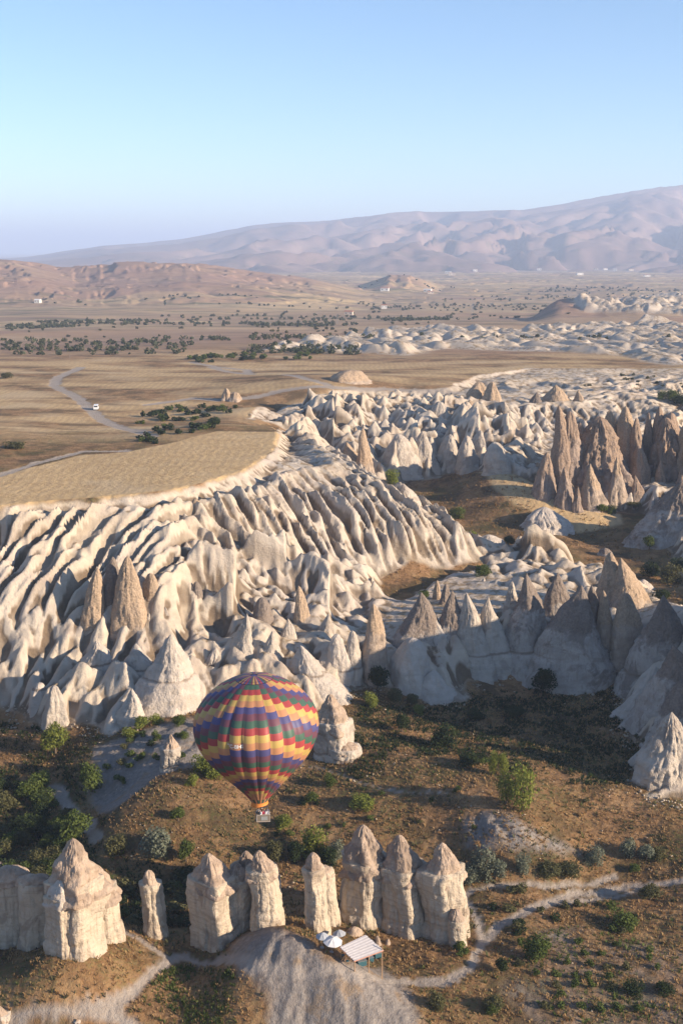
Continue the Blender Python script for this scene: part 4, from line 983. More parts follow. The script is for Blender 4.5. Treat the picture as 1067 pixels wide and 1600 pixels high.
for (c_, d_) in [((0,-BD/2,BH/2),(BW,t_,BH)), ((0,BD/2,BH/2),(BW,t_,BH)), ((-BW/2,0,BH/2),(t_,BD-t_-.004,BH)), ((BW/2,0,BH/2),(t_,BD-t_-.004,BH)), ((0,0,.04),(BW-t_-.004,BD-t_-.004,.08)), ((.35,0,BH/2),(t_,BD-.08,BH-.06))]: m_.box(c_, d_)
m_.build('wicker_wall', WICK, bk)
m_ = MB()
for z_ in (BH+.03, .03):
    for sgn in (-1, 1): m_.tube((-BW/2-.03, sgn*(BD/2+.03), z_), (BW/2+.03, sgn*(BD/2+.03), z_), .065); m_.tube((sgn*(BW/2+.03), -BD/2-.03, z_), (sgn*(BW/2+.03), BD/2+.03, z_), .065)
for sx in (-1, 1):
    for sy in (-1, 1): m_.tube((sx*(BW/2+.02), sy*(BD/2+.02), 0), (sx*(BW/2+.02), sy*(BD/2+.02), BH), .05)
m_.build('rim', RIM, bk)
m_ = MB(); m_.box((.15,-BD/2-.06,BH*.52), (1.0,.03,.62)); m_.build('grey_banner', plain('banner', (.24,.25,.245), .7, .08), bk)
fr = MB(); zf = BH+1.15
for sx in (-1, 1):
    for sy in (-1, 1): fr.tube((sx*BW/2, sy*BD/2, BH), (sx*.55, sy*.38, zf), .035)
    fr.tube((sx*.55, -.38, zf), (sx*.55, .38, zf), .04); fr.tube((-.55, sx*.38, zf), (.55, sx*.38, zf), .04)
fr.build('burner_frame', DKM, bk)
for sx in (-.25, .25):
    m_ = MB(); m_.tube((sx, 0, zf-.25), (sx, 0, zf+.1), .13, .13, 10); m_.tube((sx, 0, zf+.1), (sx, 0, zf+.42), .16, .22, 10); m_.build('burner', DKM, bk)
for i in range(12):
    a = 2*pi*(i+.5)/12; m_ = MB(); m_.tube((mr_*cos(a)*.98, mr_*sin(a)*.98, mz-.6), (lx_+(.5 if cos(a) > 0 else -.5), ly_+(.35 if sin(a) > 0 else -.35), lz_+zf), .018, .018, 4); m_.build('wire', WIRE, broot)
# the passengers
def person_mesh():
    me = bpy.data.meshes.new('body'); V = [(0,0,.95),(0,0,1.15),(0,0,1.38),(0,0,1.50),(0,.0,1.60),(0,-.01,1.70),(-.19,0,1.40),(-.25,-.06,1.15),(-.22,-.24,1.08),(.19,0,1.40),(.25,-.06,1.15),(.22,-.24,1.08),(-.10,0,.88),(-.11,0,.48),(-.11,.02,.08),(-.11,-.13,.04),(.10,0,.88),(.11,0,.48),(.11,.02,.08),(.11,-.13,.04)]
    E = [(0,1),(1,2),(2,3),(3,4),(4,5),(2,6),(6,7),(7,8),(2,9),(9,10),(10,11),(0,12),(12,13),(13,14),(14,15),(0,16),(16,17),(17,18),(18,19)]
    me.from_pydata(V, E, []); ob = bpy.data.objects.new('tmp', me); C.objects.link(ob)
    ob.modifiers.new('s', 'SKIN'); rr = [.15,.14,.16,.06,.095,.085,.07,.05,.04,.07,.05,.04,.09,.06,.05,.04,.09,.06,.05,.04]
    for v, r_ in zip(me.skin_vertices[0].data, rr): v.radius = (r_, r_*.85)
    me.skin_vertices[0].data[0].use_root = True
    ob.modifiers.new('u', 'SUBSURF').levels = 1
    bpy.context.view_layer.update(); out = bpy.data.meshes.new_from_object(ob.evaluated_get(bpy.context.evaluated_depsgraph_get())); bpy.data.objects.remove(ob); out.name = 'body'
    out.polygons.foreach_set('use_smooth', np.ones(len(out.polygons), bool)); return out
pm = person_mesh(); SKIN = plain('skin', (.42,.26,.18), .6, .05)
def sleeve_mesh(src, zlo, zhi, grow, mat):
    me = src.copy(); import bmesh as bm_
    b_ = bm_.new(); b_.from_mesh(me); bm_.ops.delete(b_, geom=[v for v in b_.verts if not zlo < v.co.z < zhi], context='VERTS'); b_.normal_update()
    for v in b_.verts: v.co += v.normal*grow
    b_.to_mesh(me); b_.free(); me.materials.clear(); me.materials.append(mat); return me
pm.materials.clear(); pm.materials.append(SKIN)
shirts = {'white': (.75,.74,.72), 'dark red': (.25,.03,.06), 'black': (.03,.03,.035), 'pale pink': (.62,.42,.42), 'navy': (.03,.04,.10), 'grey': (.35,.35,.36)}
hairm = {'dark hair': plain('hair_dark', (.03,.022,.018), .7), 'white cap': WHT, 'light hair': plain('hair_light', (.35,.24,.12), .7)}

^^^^

Work to do ::
Retype the whole listing exactly and leave the pictures out.

Solution ::
Continue the Blender Python script for this scene: part 4, from line 983. More parts follow. The script is for Blender 4.5. Treat the picture as 1067 pixels wide and 1600 pixels high.
for (c_, d_) in [((0,-BD/2,BH/2),(BW,t_,BH)), ((0,BD/2,BH/2),(BW,t_,BH)), ((-BW/2,0,BH/2),(t_,BD-t_-.004,BH)), ((BW/2,0,BH/2),(t_,BD-t_-.004,BH)), ((0,0,.04),(BW-t_-.004,BD-t_-.004,.08)), ((.35,0,BH/2),(t_,BD-.08,BH-.06))]: m_.box(c_, d_)
m_.build('wicker_wall', WICK, bk)
m_ = MB()
for z_ in (BH+.03, .03):
    for sgn in (-1, 1): m_.tube((-BW/2-.03, sgn*(BD/2+.03), z_), (BW/2+.03, sgn*(BD/2+.03), z_), .065); m_.tube((sgn*(BW/2+.03), -BD/2-.03, z_), (sgn*(BW/2+.03), BD/2+.03, z_), .065)
for sx in (-1, 1):
    for sy in (-1, 1): m_.tube((sx*(BW/2+.02), sy*(BD/2+.02), 0), (sx*(BW/2+.02), sy*(BD/2+.02), BH), .05)
m_.build('rim', RIM, bk)
m_ = MB(); m_.box((.15,-BD/2-.06,BH*.52), (1.0,.03,.62)); m_.build('grey_banner', plain('banner', (.24,.25,.245), .7, .08), bk)
fr = MB(); zf = BH+1.15
for sx in (-1, 1):
    for sy in (-1, 1): fr.tube((sx*BW/2, sy*BD/2, BH), (sx*.55, sy*.38, zf), .035)
    fr.tube((sx*.55, -.38, zf), (sx*.55, .38, zf), .04); fr.tube((-.55, sx*.38, zf), (.55, sx*.38, zf), .04)
fr.build('burner_frame', DKM, bk)
for sx in (-.25, .25):
    m_ = MB(); m_.tube((sx, 0, zf-.25), (sx, 0, zf+.1), .13, .13, 10); m_.tube((sx, 0, zf+.1), (sx, 0, zf+.42), .16, .22, 10); m_.build('burner', DKM, bk)
for i in range(12):
    a = 2*pi*(i+.5)/12; m_ = MB(); m_.tube((mr_*cos(a)*.98, mr_*sin(a)*.98, mz-.6), (lx_+(.5 if cos(a) > 0 else -.5), ly_+(.35 if sin(a) > 0 else -.35), lz_+zf), .018, .018, 4); m_.build('wire', WIRE, broot)
# the passengers
def person_mesh():
    me = bpy.data.meshes.new('body'); V = [(0,0,.95),(0,0,1.15),(0,0,1.38),(0,0,1.50),(0,.0,1.60),(0,-.01,1.70),(-.19,0,1.40),(-.25,-.06,1.15),(-.22,-.24,1.08),(.19,0,1.40),(.25,-.06,1.15),(.22,-.24,1.08),(-.10,0,.88),(-.11,0,.48),(-.11,.02,.08),(-.11,-.13,.04),(.10,0,.88),(.11,0,.48),(.11,.02,.08),(.11,-.13,.04)]
    E = [(0,1),(1,2),(2,3),(3,4),(4,5),(2,6),(6,7),(7,8),(2,9),(9,10),(10,11),(0,12),(12,13),(13,14),(14,15),(0,16),(16,17),(17,18),(18,19)]
    me.from_pydata(V, E, []); ob = bpy.data.objects.new('tmp', me); C.objects.link(ob)
    ob.modifiers.new('s', 'SKIN'); rr = [.15,.14,.16,.06,.095,.085,.07,.05,.04,.07,.05,.04,.09,.06,.05,.04,.09,.06,.05,.04]
    for v, r_ in zip(me.skin_vertices[0].data, rr): v.radius = (r_, r_*.85)
    me.skin_vertices[0].data[0].use_root = True
    ob.modifiers.new('u', 'SUBSURF').levels = 1
    bpy.context.view_layer.update(); out = bpy.data.meshes.new_from_object(ob.evaluated_get(bpy.context.evaluated_depsgraph_get())); bpy.data.objects.remove(ob); out.name = 'body'
    out.polygons.foreach_set('use_smooth', np.ones(len(out.polygons), bool)); return out
pm = person_mesh(); SKIN = plain('skin', (.42,.26,.18), .6, .05)
def sleeve_mesh(src, zlo, zhi, grow, mat):
    me = src.copy(); import bmesh as bm_
    b_ = bm_.new(); b_.from_mesh(me); bm_.ops.delete(b_, geom=[v for v in b_.verts if not zlo < v.co.z < zhi], context='VERTS'); b_.normal_update()
    for v in b_.verts: v.co += v.normal*grow
    b_.to_mesh(me); b_.free(); me.materials.clear(); me.materials.append(mat); return me
pm.materials.clear(); pm.materials.append(SKIN)
shirts = {'white': (.75,.74,.72), 'dark red': (.25,.03,.06), 'black': (.03,.03,.035), 'pale pink': (.62,.42,.42), 'navy': (.03,.04,.10), 'grey': (.35,.35,.36)}
hairm = {'dark hair': plain('hair_dark', (.03,.022,.018), .7), 'white cap': WHT, 'light hair': plain('hair_light', (.35,.24,.12), .7)}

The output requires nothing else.